▶ [Exercise]: Transcribe the full listing below exactly.

[Scenes as source code]
◆ ◆ ◆ ◆

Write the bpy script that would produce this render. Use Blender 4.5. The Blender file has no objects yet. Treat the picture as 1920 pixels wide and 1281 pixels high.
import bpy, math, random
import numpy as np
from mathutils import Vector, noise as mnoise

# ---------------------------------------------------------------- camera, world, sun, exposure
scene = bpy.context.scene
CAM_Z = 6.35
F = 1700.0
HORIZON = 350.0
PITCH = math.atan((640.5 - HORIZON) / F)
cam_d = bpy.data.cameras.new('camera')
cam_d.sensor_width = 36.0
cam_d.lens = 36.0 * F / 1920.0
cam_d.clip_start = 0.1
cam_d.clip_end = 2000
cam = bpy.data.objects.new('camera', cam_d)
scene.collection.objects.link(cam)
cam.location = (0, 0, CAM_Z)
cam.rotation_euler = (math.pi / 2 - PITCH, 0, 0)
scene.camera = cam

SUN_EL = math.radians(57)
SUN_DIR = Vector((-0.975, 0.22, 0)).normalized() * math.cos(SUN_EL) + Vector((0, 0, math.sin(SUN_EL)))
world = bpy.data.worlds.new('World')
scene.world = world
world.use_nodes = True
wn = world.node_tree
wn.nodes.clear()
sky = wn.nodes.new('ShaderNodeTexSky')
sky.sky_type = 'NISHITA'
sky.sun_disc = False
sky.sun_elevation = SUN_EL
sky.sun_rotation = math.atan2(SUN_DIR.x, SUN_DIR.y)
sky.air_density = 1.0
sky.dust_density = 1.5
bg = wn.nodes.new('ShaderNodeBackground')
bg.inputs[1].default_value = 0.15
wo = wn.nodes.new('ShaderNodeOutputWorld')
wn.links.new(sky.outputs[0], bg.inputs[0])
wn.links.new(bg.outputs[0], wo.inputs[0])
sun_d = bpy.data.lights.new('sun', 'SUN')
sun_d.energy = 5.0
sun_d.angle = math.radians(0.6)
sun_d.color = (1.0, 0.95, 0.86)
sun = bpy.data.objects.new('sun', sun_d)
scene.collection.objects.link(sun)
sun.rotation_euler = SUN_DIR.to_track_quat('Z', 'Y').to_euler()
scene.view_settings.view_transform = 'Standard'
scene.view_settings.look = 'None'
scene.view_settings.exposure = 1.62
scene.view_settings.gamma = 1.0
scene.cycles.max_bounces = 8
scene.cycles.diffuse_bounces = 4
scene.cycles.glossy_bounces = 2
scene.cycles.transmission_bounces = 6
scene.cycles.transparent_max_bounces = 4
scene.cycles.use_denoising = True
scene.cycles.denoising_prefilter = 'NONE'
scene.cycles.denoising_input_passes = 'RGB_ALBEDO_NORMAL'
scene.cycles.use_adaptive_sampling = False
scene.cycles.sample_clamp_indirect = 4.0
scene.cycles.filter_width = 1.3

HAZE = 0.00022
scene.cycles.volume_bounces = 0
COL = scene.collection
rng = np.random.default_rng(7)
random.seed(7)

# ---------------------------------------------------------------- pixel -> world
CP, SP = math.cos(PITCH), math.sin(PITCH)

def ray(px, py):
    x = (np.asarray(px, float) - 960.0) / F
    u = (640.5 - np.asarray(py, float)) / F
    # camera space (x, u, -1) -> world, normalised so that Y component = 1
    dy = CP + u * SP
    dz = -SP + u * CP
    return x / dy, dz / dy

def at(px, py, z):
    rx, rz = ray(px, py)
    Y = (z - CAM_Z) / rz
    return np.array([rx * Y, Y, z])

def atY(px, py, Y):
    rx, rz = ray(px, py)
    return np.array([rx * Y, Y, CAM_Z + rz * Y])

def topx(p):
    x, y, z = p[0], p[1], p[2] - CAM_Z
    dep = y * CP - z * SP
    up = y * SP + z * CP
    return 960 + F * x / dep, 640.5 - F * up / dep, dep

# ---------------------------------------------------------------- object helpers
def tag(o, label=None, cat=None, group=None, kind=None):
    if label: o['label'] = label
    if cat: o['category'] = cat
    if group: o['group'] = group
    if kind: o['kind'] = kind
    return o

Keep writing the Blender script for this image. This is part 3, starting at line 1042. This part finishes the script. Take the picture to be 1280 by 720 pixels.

◆ ◆ ◆ ◆

▶ [Expected answer]:
Write the bpy script that would produce this render. Use Blender 4.5. The Blender file has no objects yet. Treat the picture as 1920 pixels wide and 1281 pixels high.
import bpy, math, random
import numpy as np
from mathutils import Vector, noise as mnoise

# ---------------------------------------------------------------- camera, world, sun, exposure
scene = bpy.context.scene
CAM_Z = 6.35
F = 1700.0
HORIZON = 350.0
PITCH = math.atan((640.5 - HORIZON) / F)
cam_d = bpy.data.cameras.new('camera')
cam_d.sensor_width = 36.0
cam_d.lens = 36.0 * F / 1920.0
cam_d.clip_start = 0.1
cam_d.clip_end = 2000
cam = bpy.data.objects.new('camera', cam_d)
scene.collection.objects.link(cam)
cam.location = (0, 0, CAM_Z)
cam.rotation_euler = (math.pi / 2 - PITCH, 0, 0)
scene.camera = cam

SUN_EL = math.radians(57)
SUN_DIR = Vector((-0.975, 0.22, 0)).normalized() * math.cos(SUN_EL) + Vector((0, 0, math.sin(SUN_EL)))
world = bpy.data.worlds.new('World')
scene.world = world
world.use_nodes = True
wn = world.node_tree
wn.nodes.clear()
sky = wn.nodes.new('ShaderNodeTexSky')
sky.sky_type = 'NISHITA'
sky.sun_disc = False
sky.sun_elevation = SUN_EL
sky.sun_rotation = math.atan2(SUN_DIR.x, SUN_DIR.y)
sky.air_density = 1.0
sky.dust_density = 1.5
bg = wn.nodes.new('ShaderNodeBackground')
bg.inputs[1].default_value = 0.15
wo = wn.nodes.new('ShaderNodeOutputWorld')
wn.links.new(sky.outputs[0], bg.inputs[0])
wn.links.new(bg.outputs[0], wo.inputs[0])
sun_d = bpy.data.lights.new('sun', 'SUN')
sun_d.energy = 5.0
sun_d.angle = math.radians(0.6)
sun_d.color = (1.0, 0.95, 0.86)
sun = bpy.data.objects.new('sun', sun_d)
scene.collection.objects.link(sun)
sun.rotation_euler = SUN_DIR.to_track_quat('Z', 'Y').to_euler()
scene.view_settings.view_transform = 'Standard'
scene.view_settings.look = 'None'
scene.view_settings.exposure = 1.62
scene.view_settings.gamma = 1.0
scene.cycles.max_bounces = 8
scene.cycles.diffuse_bounces = 4
scene.cycles.glossy_bounces = 2
scene.cycles.transmission_bounces = 6
scene.cycles.transparent_max_bounces = 4
scene.cycles.use_denoising = True
scene.cycles.denoising_prefilter = 'NONE'
scene.cycles.denoising_input_passes = 'RGB_ALBEDO_NORMAL'
scene.cycles.use_adaptive_sampling = False
scene.cycles.sample_clamp_indirect = 4.0
scene.cycles.filter_width = 1.3

HAZE = 0.00022
scene.cycles.volume_bounces = 0
COL = scene.collection
rng = np.random.default_rng(7)
random.seed(7)

# ---------------------------------------------------------------- pixel -> world
CP, SP = math.cos(PITCH), math.sin(PITCH)

def ray(px, py):
    x = (np.asarray(px, float) - 960.0) / F
    u = (640.5 - np.asarray(py, float)) / F
    # camera space (x, u, -1) -> world, normalised so that Y component = 1
    dy = CP + u * SP
    dz = -SP + u * CP
    return x / dy, dz / dy

def at(px, py, z):
    rx, rz = ray(px, py)
    Y = (z - CAM_Z) / rz
    return np.array([rx * Y, Y, z])

def atY(px, py, Y):
    rx, rz = ray(px, py)
    return np.array([rx * Y, Y, CAM_Z + rz * Y])

def topx(p):
    x, y, z = p[0], p[1], p[2] - CAM_Z
    dep = y * CP - z * SP
    up = y * SP + z * CP
    return 960 + F * x / dep, 640.5 - F * up / dep, dep

# ---------------------------------------------------------------- object helpers
def tag(o, label=None, cat=None, group=None, kind=None):
    if label: o['label'] = label
    if cat: o['category'] = cat
    if group: o['group'] = group
    if kind: o['kind'] = kind
    return o

Keep writing the Blender script for this image. This is part 3, starting at line 1042. This part finishes the script. Take the picture to be 1280 by 720 pixels.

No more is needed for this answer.